Four down, 32 to go.
Workers at Brooklyn Bike and Board recovered two of the 18 bikes snatched from their Prospect Heights store — a paired set given to two avid cyclists as a wedding present, no less — during a sting operation straight out of a police drama.
Yet it doesn’t appear that the man arrested on June 11 for peddling the stolen two wheelers was part of the theft on June 4, when thousands of dollars in bikes and equipment were taken from the store’s basement.
Shop owner Brian Gluck said a customer contacted him last week, explaining that two bikes taken from the store had popped up on Craigslist.
“We owe that guy a beer,” Gluck said. “Sure enough, there they were on sale for $700. And the dude selling them was kind enough to leave his cellphone number and name in the ad.”
Gluck immediately texted the seller, explaining he was interested in purchasing the bikes. He then alerted detectives from the 77th Precinct.
Cops immediately began working up a game plan, but needed Gluck’s help.
“They decided to set up a meeting [with the seller], but that’s where it got kooky,” he said. “There was some other goings on in the area, so they could only get two detectives, two arresting officers, one plain clothes officer and, well, me.”
Gluck got a field promotion from bike shop owner to undercover NYPD operative in the time it took them to drive from Prospect Heights to Thatford Street in Brownsville, where the stolen bicycle buy was going to go down.
“The plan was to have me knock on the door, stick my foot in when it opened, and have the officers rush in but it didn’t really work out like that,” he said.

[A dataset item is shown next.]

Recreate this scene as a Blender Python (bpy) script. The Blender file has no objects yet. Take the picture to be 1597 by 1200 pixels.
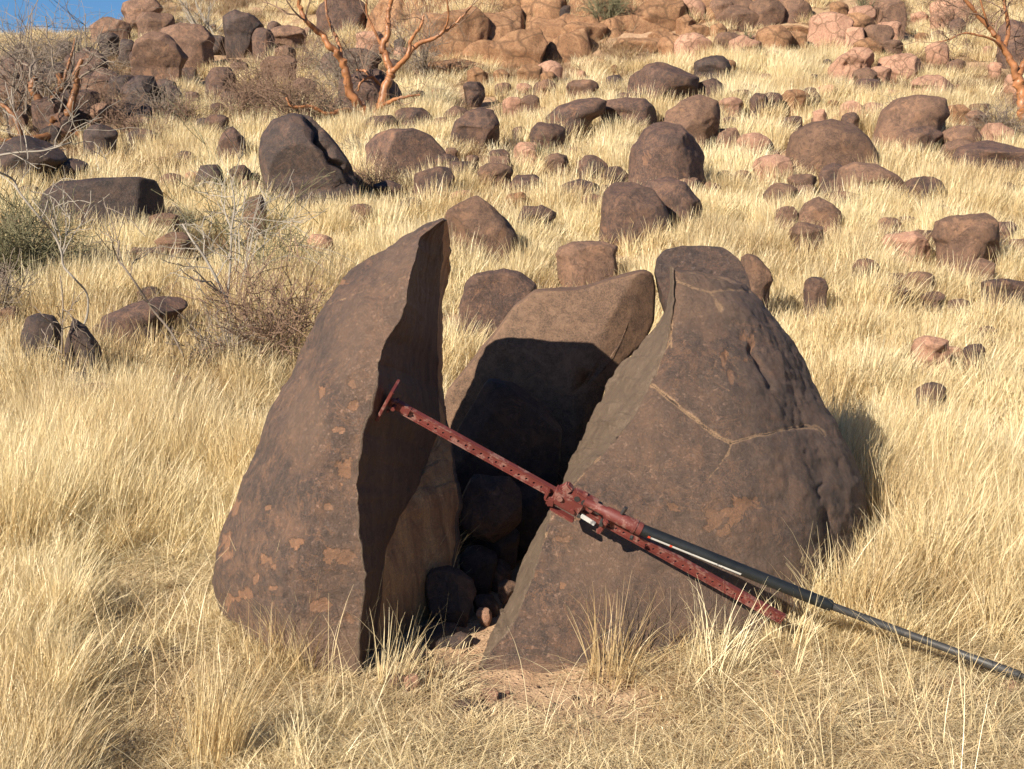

In fact, the floss-thin “plan” was riddled with holes.
For one thing, Gluck was wearing a Brooklyn Bike and Board shirt at the meet up. His undercover “friend,” a precinct detective, was dressed in hip-hop street clothes, not your typical bike enthusiast garb.
Crockett and Tubbs they were not.
If that wasn’t bad enough, no one was home when they showed up, even though one of the stolen bikes was sitting on the front porch.
A few minutes later, the suspect approached them on the second stolen bike, never finding anything suspicious about his two buyers.
“He had no idea,” Gluck said. “How could anyone be that stupid?”
The plan is almost thrown out the window as the deal starts going down outside the home. It looked like no one was going to get inside to check for more stolen swag.
That’s when Gluck had a revelation.
“I ask if he has any lights for the bike,” Gluck said. “He opens the door telling us he’ll be right back. My foot goes in the door and the cops fly in. Waa Bam!”
Police said the suspect was taken into custody without incident, charged with felony criminal possession of stolen property because the bikes and accessories recovered were more than $1,000.
Yet the seller gave up nothing about where he got the hot wheels, claiming he had purchased them from someone else.
But, to Gluck, even a small victory is better than nothing at all.
“It wasn’t a bad way to break my police sting cherry,” he said.